For to know nothing is nothing, not to want to know anything likewise,
but to be beyond knowing anything, to know you are beyond knowing anything,
that is when peace enters in, to the soul of the incurious seeker.
– Samuel Beckett from Molloy (1951)
Blue Roan is the first solo exhibition by Kingsley Ifill at Hannah Barry Gallery and the artist’s first solo show of photography in the UK. The 18 works that make up the exhibition have been selected from some 15 years of Ifill’s multidisciplinary practice – startling images of horses, nudes, snakes, birds, sleeping, running, riding, boxing – presented as a series of eight large-scale paintings on linen and canvas where images are screen-printed directly in acrylic onto the material’s raw surface; and nine platinum palladium works printed on handmade Japanese Washi paper, each in its own wooden frame carved with intricate patterns in low relief on a solid
background.
The two types of work are presented separately across the exhibition spaces at the gallery, connected by a single small screenprint The Mirror, an unsettling image of a pit of rattlesnakes in Texas, used as a rhythmic, non-lineal pivot between the two zones of visual syntax. The title of the show Blue Roan is Romany slang, an expression passed down from his maternal grandfather. ‘Blue Roan’ can describe a combination of two separate parts, together as one or as Ifill puts it: “Non place as place. A name for the nameless. Neither here, nor there, but somewhere”. The exhibition as a whole is Ifill’s celebration of the photograph in its own right, but also his consideration how far he might push a photograph as an object.

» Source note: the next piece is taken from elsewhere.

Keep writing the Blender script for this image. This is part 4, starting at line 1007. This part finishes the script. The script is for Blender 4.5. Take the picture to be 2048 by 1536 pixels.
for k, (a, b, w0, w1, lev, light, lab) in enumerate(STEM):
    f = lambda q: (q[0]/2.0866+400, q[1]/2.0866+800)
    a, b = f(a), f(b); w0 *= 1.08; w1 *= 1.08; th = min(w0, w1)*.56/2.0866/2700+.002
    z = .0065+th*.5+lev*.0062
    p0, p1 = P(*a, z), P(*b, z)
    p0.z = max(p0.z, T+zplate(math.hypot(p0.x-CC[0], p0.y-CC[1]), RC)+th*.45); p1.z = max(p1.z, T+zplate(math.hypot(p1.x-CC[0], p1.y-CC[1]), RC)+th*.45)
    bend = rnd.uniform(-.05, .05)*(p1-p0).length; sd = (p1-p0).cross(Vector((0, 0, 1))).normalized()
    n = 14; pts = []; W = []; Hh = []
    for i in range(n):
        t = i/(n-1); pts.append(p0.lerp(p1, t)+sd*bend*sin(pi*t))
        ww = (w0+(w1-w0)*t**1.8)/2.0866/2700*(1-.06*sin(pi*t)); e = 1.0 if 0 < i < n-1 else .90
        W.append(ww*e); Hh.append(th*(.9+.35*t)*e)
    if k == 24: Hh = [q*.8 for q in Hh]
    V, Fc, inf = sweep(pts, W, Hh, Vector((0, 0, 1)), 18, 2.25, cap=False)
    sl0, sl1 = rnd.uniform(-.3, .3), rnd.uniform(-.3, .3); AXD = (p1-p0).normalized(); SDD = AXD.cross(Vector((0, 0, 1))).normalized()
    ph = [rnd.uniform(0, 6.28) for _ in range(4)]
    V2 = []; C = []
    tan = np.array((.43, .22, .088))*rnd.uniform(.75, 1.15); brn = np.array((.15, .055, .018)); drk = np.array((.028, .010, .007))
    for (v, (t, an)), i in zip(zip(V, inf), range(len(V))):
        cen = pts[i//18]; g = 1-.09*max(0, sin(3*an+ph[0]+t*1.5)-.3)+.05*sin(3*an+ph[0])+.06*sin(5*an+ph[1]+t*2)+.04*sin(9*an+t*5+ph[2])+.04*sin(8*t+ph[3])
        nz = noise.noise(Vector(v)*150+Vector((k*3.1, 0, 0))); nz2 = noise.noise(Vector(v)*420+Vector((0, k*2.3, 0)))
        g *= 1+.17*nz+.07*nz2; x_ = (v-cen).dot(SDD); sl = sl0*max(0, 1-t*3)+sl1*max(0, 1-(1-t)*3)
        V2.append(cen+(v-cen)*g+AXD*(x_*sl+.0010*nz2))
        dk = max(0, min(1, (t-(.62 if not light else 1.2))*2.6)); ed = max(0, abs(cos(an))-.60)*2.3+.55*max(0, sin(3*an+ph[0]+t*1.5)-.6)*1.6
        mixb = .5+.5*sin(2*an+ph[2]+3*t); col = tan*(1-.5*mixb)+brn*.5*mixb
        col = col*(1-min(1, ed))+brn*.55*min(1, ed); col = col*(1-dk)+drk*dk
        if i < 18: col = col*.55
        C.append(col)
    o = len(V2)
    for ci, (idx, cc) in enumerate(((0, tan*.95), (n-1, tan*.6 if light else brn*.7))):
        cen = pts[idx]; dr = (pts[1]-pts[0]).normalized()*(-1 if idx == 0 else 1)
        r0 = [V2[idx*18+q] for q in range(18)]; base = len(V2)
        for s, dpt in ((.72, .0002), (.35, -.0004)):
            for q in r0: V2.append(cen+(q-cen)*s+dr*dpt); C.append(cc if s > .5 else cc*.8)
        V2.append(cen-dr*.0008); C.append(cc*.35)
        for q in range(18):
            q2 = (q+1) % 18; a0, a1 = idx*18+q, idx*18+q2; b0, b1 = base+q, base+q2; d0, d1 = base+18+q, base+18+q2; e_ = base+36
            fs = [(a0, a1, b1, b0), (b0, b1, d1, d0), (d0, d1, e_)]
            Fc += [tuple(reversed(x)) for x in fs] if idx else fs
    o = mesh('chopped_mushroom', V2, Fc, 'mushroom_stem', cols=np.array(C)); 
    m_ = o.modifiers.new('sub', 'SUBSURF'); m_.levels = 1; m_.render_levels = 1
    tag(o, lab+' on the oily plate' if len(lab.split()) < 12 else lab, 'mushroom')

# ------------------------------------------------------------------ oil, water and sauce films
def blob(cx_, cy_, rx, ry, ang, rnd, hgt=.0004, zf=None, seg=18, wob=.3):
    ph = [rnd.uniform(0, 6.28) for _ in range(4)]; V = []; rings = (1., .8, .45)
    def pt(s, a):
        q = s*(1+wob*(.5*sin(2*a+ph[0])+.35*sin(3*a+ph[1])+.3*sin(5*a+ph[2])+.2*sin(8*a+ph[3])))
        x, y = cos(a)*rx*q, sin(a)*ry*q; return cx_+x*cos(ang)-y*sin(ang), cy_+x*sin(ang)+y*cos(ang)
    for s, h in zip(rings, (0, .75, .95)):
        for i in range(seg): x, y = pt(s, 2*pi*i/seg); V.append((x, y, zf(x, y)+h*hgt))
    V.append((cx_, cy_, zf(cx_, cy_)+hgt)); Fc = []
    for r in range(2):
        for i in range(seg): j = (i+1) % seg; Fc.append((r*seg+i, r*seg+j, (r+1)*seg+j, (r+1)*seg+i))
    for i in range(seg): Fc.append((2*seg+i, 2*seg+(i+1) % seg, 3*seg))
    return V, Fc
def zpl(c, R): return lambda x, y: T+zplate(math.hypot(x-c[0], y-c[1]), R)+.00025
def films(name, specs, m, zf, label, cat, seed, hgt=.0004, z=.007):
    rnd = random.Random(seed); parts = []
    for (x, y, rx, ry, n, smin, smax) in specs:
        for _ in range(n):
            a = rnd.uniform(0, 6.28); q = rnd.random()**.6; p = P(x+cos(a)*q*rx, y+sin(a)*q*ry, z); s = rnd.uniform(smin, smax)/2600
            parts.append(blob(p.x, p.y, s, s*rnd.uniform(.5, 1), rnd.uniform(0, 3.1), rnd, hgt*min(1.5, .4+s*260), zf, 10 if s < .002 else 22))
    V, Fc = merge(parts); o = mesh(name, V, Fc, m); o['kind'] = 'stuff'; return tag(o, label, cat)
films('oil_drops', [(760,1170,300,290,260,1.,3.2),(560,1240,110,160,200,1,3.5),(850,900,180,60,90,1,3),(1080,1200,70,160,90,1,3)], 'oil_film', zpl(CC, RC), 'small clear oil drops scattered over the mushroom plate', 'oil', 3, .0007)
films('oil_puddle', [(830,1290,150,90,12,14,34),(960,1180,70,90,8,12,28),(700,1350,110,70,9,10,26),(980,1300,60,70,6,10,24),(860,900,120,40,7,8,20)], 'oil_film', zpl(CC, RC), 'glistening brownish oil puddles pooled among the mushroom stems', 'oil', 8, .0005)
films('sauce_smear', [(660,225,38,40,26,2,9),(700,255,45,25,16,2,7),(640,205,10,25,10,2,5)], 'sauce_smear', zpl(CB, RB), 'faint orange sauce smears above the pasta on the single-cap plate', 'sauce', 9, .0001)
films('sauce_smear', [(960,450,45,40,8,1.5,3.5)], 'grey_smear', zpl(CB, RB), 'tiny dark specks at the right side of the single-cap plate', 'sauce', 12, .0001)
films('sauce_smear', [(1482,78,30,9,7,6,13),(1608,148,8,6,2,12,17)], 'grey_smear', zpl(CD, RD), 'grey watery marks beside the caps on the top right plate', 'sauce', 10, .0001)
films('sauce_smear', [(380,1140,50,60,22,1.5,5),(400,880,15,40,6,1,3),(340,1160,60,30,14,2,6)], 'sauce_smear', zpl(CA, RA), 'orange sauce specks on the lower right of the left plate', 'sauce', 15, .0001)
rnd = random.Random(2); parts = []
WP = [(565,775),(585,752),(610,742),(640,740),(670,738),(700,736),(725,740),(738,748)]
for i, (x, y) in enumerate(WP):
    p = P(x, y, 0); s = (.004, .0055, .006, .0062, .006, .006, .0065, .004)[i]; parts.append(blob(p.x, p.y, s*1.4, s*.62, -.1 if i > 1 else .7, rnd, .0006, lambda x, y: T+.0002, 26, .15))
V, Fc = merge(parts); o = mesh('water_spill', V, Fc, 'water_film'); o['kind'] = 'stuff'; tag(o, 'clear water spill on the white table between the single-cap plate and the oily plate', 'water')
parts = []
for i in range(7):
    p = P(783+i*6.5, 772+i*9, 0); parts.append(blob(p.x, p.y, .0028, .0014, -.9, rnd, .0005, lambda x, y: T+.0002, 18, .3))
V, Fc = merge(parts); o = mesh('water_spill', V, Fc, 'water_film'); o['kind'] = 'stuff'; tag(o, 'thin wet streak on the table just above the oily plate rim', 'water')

At the core of Ifill’s practice is photography; a medium that – despite the complications of the medium in our contemporary moment – still offers him a form of proof, certainty, recordkeeping. He works mainly in 35mm, originating in a disposable supermarket camera he discovered as a teenager: “Just about affordable and not much more to develop… I can remember it feeling like a light had been switched on the first time I got a roll developed and kept one of these small cameras with me at all times, snapping away at whatever life flew by. Nothing in particular.”
Ifill’s subjects, and the places in which he makes his work are impossible to pin down, classify or gather together in a linear way, although his images always capture and contain decisive moments, giving much of his work a diaristic quality; they seem to ask us to to see more, feel more, learn more. Blue Roan could be seen as a collection of Ifill’s one-word stories. The titles of the individual works act simply as signposts to singular images that are visual proof that not everything that can be shown can be said, and that in the world of images the busy world of words is hushed and must find pause.